Stated exercise - Skipping all pictures, set down the lines of the listing from the first through the one with "b = MB(); b.box((-14, -0.5, 7.0), (20, 0.8, 0.7));".

Provided data -
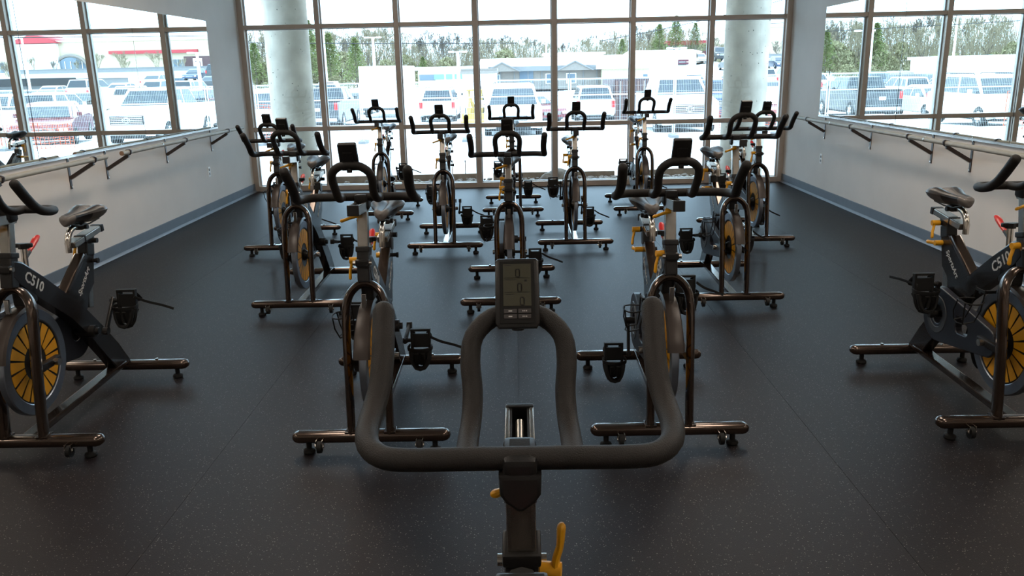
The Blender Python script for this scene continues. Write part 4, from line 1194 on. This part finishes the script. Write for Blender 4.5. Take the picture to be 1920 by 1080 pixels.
b = MB(); b.box((-4.75, 91.8, 0.86), (1.3, 0.08, 0.66), bev=0.01); tag(b.build('shop_banner', M_bred), 'maroon panel on the right end of the white building', 'panel')
b = MB()
for k, (cx, w_) in enumerate(((-8.5, 1.1), (-7.4, 0.7), (-6.6, 0.4), (-5.9, 0.6))): b.box((cx, 91.85, 0.95), (w_, 0.06, 0.55), bev=0.01)
tag(b.build('shop_sign', M_green), 'green block lettering sign on the white building', 'sign')
# to the right, seen in the left mirror
building('strip_mall', 'long white store block seen in the left mirror', 53, 128, 32, 16, 3.7, M_bwhite, M_bgrey, zb=-1.0, fascia=M_bgrey, fh_=0.4, windows=[(-9, 1.6, 2.5, 1.3), (6, 1.6, 3, 1.3)])
building('grey_store', 'long grey store with a dark eave seen in the left mirror', 56.5, 100, 22, 14, 3.2, M_bgrey, M_bwhite, zb=-1.6, fascia=M_cartrim, fh_=0.9, windows=[(-10, 2.0, 3, 1.5), (4, 2.0, 3, 1.5)])
t = building('shopping_centre', 'big tan shopping centre with arched glass entrance in left mirror', 88, 190, 78, 30, 9.5, M_btan, M_bwhite, zb=0.0, windows=[(-22, 4.2, 10, 2.2), (24, 4.2, 8, 2.2)])
b = MB(); b.prism([(5 + 3.4 * math.cos(a), 3.4 + 2.8 * math.sin(a)) for a in [PI * k / 16 for k in range(17)]] + [(1.6, 0.6), (8.4, 0.6)], -0.5, -0.2, plane='y'); f = b.build('arched_window', M_bglass, t)
b = MB(); b.tube([(5 + 3.8 * math.cos(a), -0.5, 3.4 + 3.2 * math.sin(a)) for a in [PI * k / 16 for k in range(17)]], 0.35, seg=6); b.build('arch_trim', M_btaupe, f)
for k in range(-2, 3):
    b = MB(); b.box((5 + k * 1.3, -0.6, 3.0), (0.14, 0.1, 4.6)); b.build('mullion', M_bwhite, f)
b = MB(); b.prism([(6.5, 9.3), (12, 11.4), (17.5, 9.3)], -2, 8, plane='y'); b.build('gable_roof', M_bred, t)
b = MB(); b.box((12, -0.4, 4.6), (9, 1.2, 9.2)); b.build('entrance_tower', M_bwhite, t)
b = MB(); b.box((-14, -0.5, 7.0), (20, 0.8, 0.7)); b.build('awning', M_bred, t)

building('white_warehouse', 'long white warehouse before the woods seen in the right mirror', -52.5, 88, 25, 14, 3.0, M_bwhite, M_bwhite, zb=-1.3)
# pole sign at far right and light poles
t = empty('pole_sign', (60.5, 180, -6.9)); t.scale = (3.1, 3.1, 3.1); tag(t, 'dark roadside pole sign with white lettering at far right', 'sign')
b = MB(); b.box((0, 0, 1.7), (0.25, 0.25, 3.4)); b.build('post', M_galv, t)
b = MB(); b.box((0, 0, 3.5), (1.9, 0.25, 1.1), bev=0.02); sb = b.build('sign_board', M_signdark, t)
b = MB(); b.box((0, -0.14, 3.5), (0.62, 0.04, 0.8), bev=0.01); b.build('sign_panel', M_bwhite, sb)
b = MB(); b.box((0, -0.165, 3.7), (0.3, 0.02, 0.08)); b.box((0, -0.165, 3.3), (0.3, 0.02, 0.08)); b.box((-0.16, -0.165, 3.5), (0.07, 0.02, 0.4)); b.build('sign_mark', M_signdark, sb)
b = MB(); b.box((0, 0, 2.78), (2.2, 0.35, 0.14)); b.build('sign_shelf', M_bgrey, t)
poles = [(-21.5, 95, 8.5), (-11.8, 70, 5.6), (-4.3, 62, 4.2), (4.2, 120, 7), (11.3, 60, 4.0), (16, 62, 4.3), (-30, 90, 7), (-44, 100, 8), (-17, 60, 5), (48, 95, 8), (64, 110, 9)]
for k, (x, y, h) in enumerate(poles):
    t = empty('light_pole', (x, y, gz(x, y) - 0.1)); tag(t, 'white car park light pole with a short twin head', 'light pole', 'car park light poles')
    b = MB(); b.tube([(0, 0, 0), (0, 0, h)], [0.16, 0.10], seg=10); b.build('pole', M_bwhite, t)
    b = MB(); b.beam((-0.35, 0, h), (0.35, 0, h), 0.08, 0.08, up=(0, 0, 1)); b.box((-0.5, 0, h), (0.4, 0.3, 0.12), bev=0.03); b.box((0.5, 0, h), (0.4, 0.3, 0.12), bev=0.03); b.build('lamp_head', M_bwhite, t)
# overhead wire
for (xa, za, xb, zb_, y, lab) in ((8.0, 4.0, 26, 7.6, 80, 'thin black overhead cable rising to the right'), (-60, 6.0, 0, 4.2, 88, 'thin overhead cable over the left car park'), (20, 5.0, 90, 6.5, 75, 'thin overhead cable seen in the left mirror')):
    b = MB(); pts = []
    for k in range(13):
        t_ = k / 12; pts.append((xa + (xb - xa) * t_, y, za + (zb_ - za) * t_ - 0.8 * 4 * t_ * (1 - t_) * 0.3))
    b.tube(pts, 0.035, seg=5)
    tag(b.build('overhead_cable', M_cartrim), lab, 'cable')

# ------------------------------------------------------------------ woods
def bare_tree_mesh(seed, h):
    rnd = random.Random(seed)
    tb = MB(); tw = MB()
    def seg3(mb, a, b_, r0, r1):
        mb.tube([a, b_], [r0, r1], seg=3, cap=False)
    def grow(p, d, L, r, lvl):
        q = p + d * L
        seg3(tb if lvl < 2 else tw, p, q, r, r * 0.72)
        if lvl >= 6: return
        nch = 3 if lvl in (0, 2, 4, 5) else 2
        for k in range(nch):
            dd = (d + 0.22 * Vector((0, 0, 1)) + Vector((rnd.uniform(-1, 1), rnd.uniform(-1, 1), rnd.uniform(-0.25, 0.75))) * 0.62).normalized()
            grow(q if k < 2 else p + d * L * rnd.uniform(0.5, 0.9), dd, L * rnd.uniform(0.6, 0.82), max(0.028, r * 0.62), lvl + 1)
    grow(Vector((0, 0, 0)), Vector((rnd.uniform(-0.06, 0.06), 0, 1)).normalized(), h * 0.20, h * 0.012, 0)
    return tb.mesh('trunk', M_bark, 180), tw.mesh('branches', M_bark2 if seed % 3 else M_bark, 180)
BT = [bare_tree_mesh(s, 14) for s in range(6)]
def pine_mesh(seed, h):
    rnd = random.Random(seed)
    f = MB(); V = []; F = []
    for k in range(2600):
        t_ = rnd.random() ** 0.8
        z = h * (0.22 + 0.78 * t_); R = h * 0.29 * (1 - t_) ** 0.75 + 0.2
        a = rnd.uniform(0, 2 * PI); r = R * (rnd.random() ** 0.4) * (0.7 + 0.3 * math.sin(5 * a + z * 2))
        c = Vector((r * math.cos(a), r * math.sin(a), z - r * 0.15))
        d = Vector((math.cos(a), math.sin(a), rnd.uniform(-0.4, 0.5))) * rnd.uniform(0.25, 0.5); s = Vector((-math.sin(a), math.cos(a), rnd.uniform(-1, 1))) * rnd.uniform(0.07, 0.16)
        o = len(V); V += [c - s, c + s, c + d]; F.append((o, o + 1, o + 2))
    f.add(V, F)
    t = MB(); t.tube([(0, 0, 0), (0, 0, h * 0.95)], [h * 0.014, 0.03], seg=6)
    return f.mesh('foliage', M_needle, 180), t.mesh('trunk', M_bark)
PT = [pine_mesh(20 + s, 11) for s in range(3)]
def bush_mesh(seed):
    rnd = random.Random(seed); V = []; F = []
    for k in range(900):
        u_ = rnd.random(); a = rnd.uniform(0, 2 * PI); zz = rnd.random()
        r = 1.6 * math.sqrt(max(0, 1 - zz * zz)) * (0.8 + 0.2 * math.sin(3 * a)) * (0.7 + 0.3 * rnd.random())
        c = Vector((r * math.cos(a), r * math.sin(a), 0.15 + zz * 1.6))
        d = Vector((rnd.uniform(-1, 1), rnd.uniform(-1, 1), rnd.uniform(-1, 1))) * 0.16; s = Vector((rnd.uniform(-1, 1), rnd.uniform(-1, 1), rnd.uniform(-1, 1))) * 0.12
        o = len(V); V += [c - s, c + s, c + d]; F.append((o, o + 1, o + 2))
    m = MB(); m.add(V, F); return m.mesh('bush', M_bush, 180)
BM_ = [bush_mesh(s) for s in (1, 2)]
rt_ = random.Random(3)
cnt = 0
for row in range(5):
    yy = 150 + row * 9
    x = -150 + rt_.uniform(0, 3)
    while x < 140:
        if -150 < x < 45 or (row > 2 and x < 140):
            k = rt_.randrange(6)
            hs = 0.66 + 0.30 * rt_.random() + (0.22 if x < -25 else (0.02 if x > -10 else 0.05)) + 0.04 * row
            if x > 5: hs *= 0.72
            if cnt < 290:
                t = empty('bare_tree', (x, yy + rt_.uniform(-3, 3), gz(x, yy) - 0.3), rt_.uniform(0, 6.28)); t.scale = (hs, hs, hs)
                tag(t, 'leafless tree in the pale woods beyond the car park', 'tree', 'leafless trees of the far woods')
                put('trunk', BT[k][0], t); br = put('branches', BT[k][1], t)
                cnt += 1
        x += rt_.uniform(3.4, 5.4) if -60 < x < 40 else rt_.uniform(5, 8)
for i, (x, y, s) in enumerate([(-33, 135, 0.98), (-30.5, 138, 0.8), (-25.5, 134, 0.72), (-37.5, 140, 0.85), (-44, 142, 0.7), (-53, 144, 0.8), (-104, 140, 1.25), (-112, 138, 1.35), (24.5, 146, 0.55), (27.5, 147, 0.62), (31, 148, 0.5), (18, 145, 0.45), (-16, 144, 0.45)]):
    t = empty('evergreen_tree', (x, y, gz(x, y) - 0.3), i * 1.3); t.scale = (s, s, s)
    tag(t, 'green evergreen tree standing in front of the leafless woods', 'tree', 'evergreens before the woods')
    put('foliage', PT[i % 3][0], t); put('trunk', PT[i % 3][1], t)
for i in range(96):
    x = -118 + (i % 48) * 3.4 + rt_.uniform(-1, 1); y = (128 if i < 48 else 143) + rt_.uniform(0, 7)
    if 5 < x < 16: continue
    o = put('bush', BM_[i % 2], None, (x, y, gz(x, y) - 0.2), (0, 0, i * 1.1)); s = rt_.uniform(0.7, 1.4) * (1.0 if i < 48 else 1.6) * (1.0 if x < 0 else 0.6); o.scale = (s, s, s * (0.9 if i < 48 else 1.5))
    tag(o, 'low yellow green bush along the edge of the woods', 'bush', 'bushes along the woods')

# thicket of thin saplings filling the woods : nobody could count these
b = MB(); V = []; F = []
rk = random.Random(11)
def stem(p, q, r):
    o = len(V)
    for c in (p, q):
        rr = r if c is p else r * 0.5
        V.extend([c + Vector((rr, 0, 0)), c + Vector((-rr * .5, rr, 0)), c + Vector((-rr * .5, -rr, 0))])
    F.extend([(o, o + 1, o + 4, o + 3), (o + 1, o + 2, o + 5, o + 4), (o + 2, o, o + 3, o + 5)])
for i in range(7000):
    x = rk.uniform(-150, 44); y = rk.uniform(146, 200)
    h = rk.uniform(3.0, 8.5) * (1.15 if x < -20 else (0.9 if x < 5 else 0.62))
    p = Vector((x, y, gz(x, y) - 0.3)); d = Vector((rk.uniform(-.22, .22), 0, 1)).normalized()
    stem(p, p + d * h, rk.uniform(0.03, 0.075))
    for k in range(5):
        c = p + d * h * rk.uniform(0.3, 0.95)
        e = Vector((rk.uniform(-1, 1), rk.uniform(-.4, .4), rk.uniform(0.2, 1.2))).normalized()
        stem(c, c + e * rk.uniform(0.8, 2.2), rk.uniform(0.02, 0.04))
b.add(V, F)
tag(b.build('sapling_thicket', M_bark2, None, sharp=180), 'pale thicket of bare saplings filling the far woods', 'thicket', kind='stuff')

Complete answer -
The Blender Python script for this scene continues. Write part 4, from line 1194 on. This part finishes the script. Write for Blender 4.5. Take the picture to be 1920 by 1080 pixels.
b = MB(); b.box((-4.75, 91.8, 0.86), (1.3, 0.08, 0.66), bev=0.01); tag(b.build('shop_banner', M_bred), 'maroon panel on the right end of the white building', 'panel')
b = MB()
for k, (cx, w_) in enumerate(((-8.5, 1.1), (-7.4, 0.7), (-6.6, 0.4), (-5.9, 0.6))): b.box((cx, 91.85, 0.95), (w_, 0.06, 0.55), bev=0.01)
tag(b.build('shop_sign', M_green), 'green block lettering sign on the white building', 'sign')
# to the right, seen in the left mirror
building('strip_mall', 'long white store block seen in the left mirror', 53, 128, 32, 16, 3.7, M_bwhite, M_bgrey, zb=-1.0, fascia=M_bgrey, fh_=0.4, windows=[(-9, 1.6, 2.5, 1.3), (6, 1.6, 3, 1.3)])
building('grey_store', 'long grey store with a dark eave seen in the left mirror', 56.5, 100, 22, 14, 3.2, M_bgrey, M_bwhite, zb=-1.6, fascia=M_cartrim, fh_=0.9, windows=[(-10, 2.0, 3, 1.5), (4, 2.0, 3, 1.5)])
t = building('shopping_centre', 'big tan shopping centre with arched glass entrance in left mirror', 88, 190, 78, 30, 9.5, M_btan, M_bwhite, zb=0.0, windows=[(-22, 4.2, 10, 2.2), (24, 4.2, 8, 2.2)])
b = MB(); b.prism([(5 + 3.4 * math.cos(a), 3.4 + 2.8 * math.sin(a)) for a in [PI * k / 16 for k in range(17)]] + [(1.6, 0.6), (8.4, 0.6)], -0.5, -0.2, plane='y'); f = b.build('arched_window', M_bglass, t)
b = MB(); b.tube([(5 + 3.8 * math.cos(a), -0.5, 3.4 + 3.2 * math.sin(a)) for a in [PI * k / 16 for k in range(17)]], 0.35, seg=6); b.build('arch_trim', M_btaupe, f)
for k in range(-2, 3):
    b = MB(); b.box((5 + k * 1.3, -0.6, 3.0), (0.14, 0.1, 4.6)); b.build('mullion', M_bwhite, f)
b = MB(); b.prism([(6.5, 9.3), (12, 11.4), (17.5, 9.3)], -2, 8, plane='y'); b.build('gable_roof', M_bred, t)
b = MB(); b.box((12, -0.4, 4.6), (9, 1.2, 9.2)); b.build('entrance_tower', M_bwhite, t)
b = MB(); b.box((-14, -0.5, 7.0), (20, 0.8, 0.7)); b.build('awning', M_bred, t)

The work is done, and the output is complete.